> _Written task_
In the entries below, repeat only the lines between those holding "Build this scene" and "COL = SC.collection", inclusive. Leave pictures out.

> _Supplied data_
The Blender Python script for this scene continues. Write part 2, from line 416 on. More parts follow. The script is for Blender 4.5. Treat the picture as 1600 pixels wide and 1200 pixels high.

* * *

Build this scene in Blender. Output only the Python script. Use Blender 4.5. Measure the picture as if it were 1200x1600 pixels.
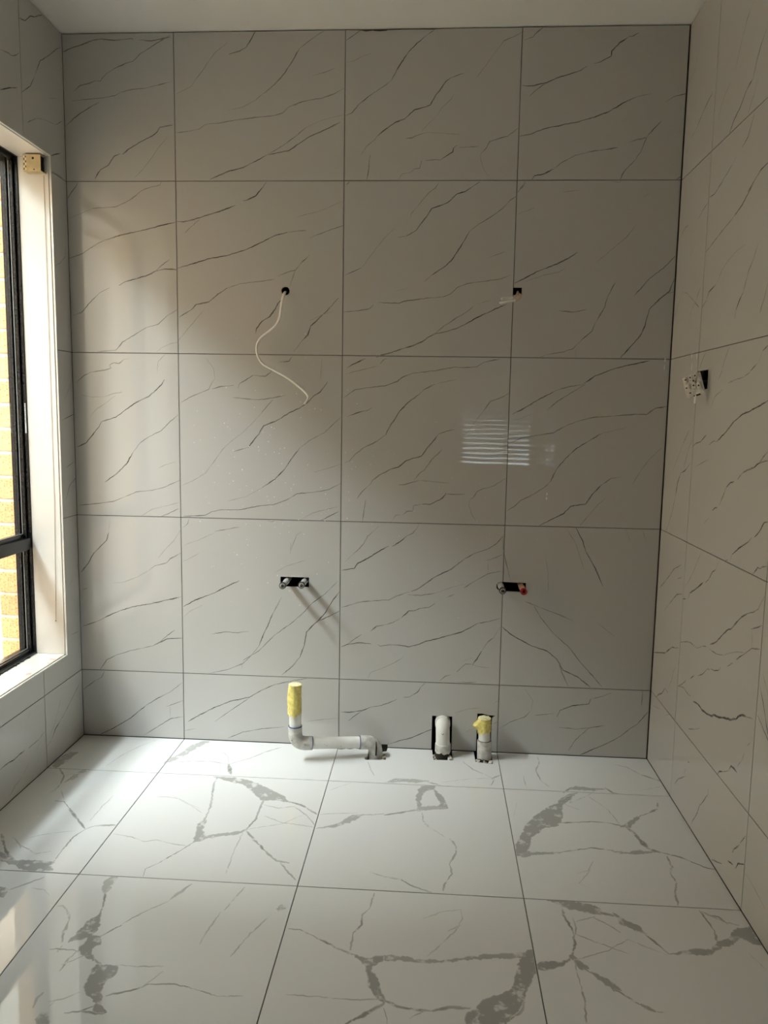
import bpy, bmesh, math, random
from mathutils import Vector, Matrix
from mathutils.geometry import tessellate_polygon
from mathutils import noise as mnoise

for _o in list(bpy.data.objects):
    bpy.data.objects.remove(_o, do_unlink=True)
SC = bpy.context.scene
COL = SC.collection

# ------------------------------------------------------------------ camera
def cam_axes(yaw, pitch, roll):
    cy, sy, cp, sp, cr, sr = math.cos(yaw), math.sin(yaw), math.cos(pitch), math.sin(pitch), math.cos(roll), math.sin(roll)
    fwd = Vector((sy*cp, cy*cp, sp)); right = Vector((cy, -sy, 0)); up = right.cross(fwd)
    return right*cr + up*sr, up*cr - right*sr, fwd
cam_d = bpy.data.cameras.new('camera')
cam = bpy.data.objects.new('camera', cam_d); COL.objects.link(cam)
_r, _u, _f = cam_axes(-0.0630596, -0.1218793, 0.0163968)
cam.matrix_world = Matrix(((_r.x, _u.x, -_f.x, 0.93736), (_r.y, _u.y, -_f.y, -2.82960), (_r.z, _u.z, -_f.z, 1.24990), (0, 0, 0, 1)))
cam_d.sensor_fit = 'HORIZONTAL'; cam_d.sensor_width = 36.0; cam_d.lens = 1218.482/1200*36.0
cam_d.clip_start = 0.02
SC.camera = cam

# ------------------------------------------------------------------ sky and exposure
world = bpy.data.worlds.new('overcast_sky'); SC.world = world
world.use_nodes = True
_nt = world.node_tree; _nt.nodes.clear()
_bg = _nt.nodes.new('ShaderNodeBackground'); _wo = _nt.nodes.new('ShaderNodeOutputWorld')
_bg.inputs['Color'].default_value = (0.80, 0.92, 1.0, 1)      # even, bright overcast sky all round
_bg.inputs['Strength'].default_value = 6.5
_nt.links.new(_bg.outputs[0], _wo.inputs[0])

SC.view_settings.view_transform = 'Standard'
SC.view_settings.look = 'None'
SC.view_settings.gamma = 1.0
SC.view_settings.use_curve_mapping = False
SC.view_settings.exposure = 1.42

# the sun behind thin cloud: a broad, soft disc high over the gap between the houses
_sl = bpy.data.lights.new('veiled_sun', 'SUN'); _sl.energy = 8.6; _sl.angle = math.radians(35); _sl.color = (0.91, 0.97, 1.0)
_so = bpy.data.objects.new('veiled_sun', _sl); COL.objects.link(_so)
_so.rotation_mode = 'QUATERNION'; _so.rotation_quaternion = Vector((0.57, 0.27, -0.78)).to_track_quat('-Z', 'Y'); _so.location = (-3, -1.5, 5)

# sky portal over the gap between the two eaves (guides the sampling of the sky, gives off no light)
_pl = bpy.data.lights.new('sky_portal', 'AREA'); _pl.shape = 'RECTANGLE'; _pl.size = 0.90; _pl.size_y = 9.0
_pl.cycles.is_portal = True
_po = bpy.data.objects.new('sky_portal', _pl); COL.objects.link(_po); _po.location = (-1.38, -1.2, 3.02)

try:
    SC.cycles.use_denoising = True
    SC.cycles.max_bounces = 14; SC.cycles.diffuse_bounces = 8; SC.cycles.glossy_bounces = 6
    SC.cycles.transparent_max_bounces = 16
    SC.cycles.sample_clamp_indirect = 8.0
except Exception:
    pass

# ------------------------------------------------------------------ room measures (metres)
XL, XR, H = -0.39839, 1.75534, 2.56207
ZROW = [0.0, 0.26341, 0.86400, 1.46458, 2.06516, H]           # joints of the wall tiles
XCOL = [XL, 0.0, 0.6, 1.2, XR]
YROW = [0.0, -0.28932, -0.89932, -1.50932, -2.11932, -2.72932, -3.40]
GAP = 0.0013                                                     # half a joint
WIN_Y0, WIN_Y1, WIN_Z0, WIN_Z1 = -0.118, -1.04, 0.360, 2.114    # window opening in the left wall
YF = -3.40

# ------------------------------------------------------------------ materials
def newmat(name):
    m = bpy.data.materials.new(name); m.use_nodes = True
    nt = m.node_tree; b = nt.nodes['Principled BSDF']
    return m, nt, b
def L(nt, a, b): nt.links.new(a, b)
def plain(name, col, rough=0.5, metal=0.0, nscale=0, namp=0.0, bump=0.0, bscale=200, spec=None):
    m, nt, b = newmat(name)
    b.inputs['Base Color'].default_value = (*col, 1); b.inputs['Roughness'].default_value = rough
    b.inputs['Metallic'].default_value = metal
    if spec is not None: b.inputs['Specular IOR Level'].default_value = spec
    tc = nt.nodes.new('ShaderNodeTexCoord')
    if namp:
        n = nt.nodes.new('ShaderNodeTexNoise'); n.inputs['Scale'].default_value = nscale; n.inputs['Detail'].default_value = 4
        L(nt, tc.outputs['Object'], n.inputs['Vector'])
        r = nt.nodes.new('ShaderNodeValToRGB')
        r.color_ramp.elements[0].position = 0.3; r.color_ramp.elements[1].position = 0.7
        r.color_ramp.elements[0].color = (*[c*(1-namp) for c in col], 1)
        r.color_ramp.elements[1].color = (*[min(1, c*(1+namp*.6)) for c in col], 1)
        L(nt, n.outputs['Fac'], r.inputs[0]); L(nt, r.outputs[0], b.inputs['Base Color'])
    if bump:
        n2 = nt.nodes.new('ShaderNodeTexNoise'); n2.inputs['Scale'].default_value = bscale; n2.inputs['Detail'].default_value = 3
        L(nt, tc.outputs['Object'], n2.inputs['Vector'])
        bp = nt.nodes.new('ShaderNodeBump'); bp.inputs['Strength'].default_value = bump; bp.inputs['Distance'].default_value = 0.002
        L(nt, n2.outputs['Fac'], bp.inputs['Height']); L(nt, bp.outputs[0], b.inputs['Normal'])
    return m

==

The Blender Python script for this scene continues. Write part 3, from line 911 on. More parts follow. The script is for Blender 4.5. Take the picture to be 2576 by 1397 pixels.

> _Final result_
Build this scene in Blender. Output only the Python script. Use Blender 4.5. Measure the picture as if it were 1200x1600 pixels.
import bpy, bmesh, math, random
from mathutils import Vector, Matrix
from mathutils.geometry import tessellate_polygon
from mathutils import noise as mnoise

for _o in list(bpy.data.objects):
    bpy.data.objects.remove(_o, do_unlink=True)
SC = bpy.context.scene
COL = SC.collection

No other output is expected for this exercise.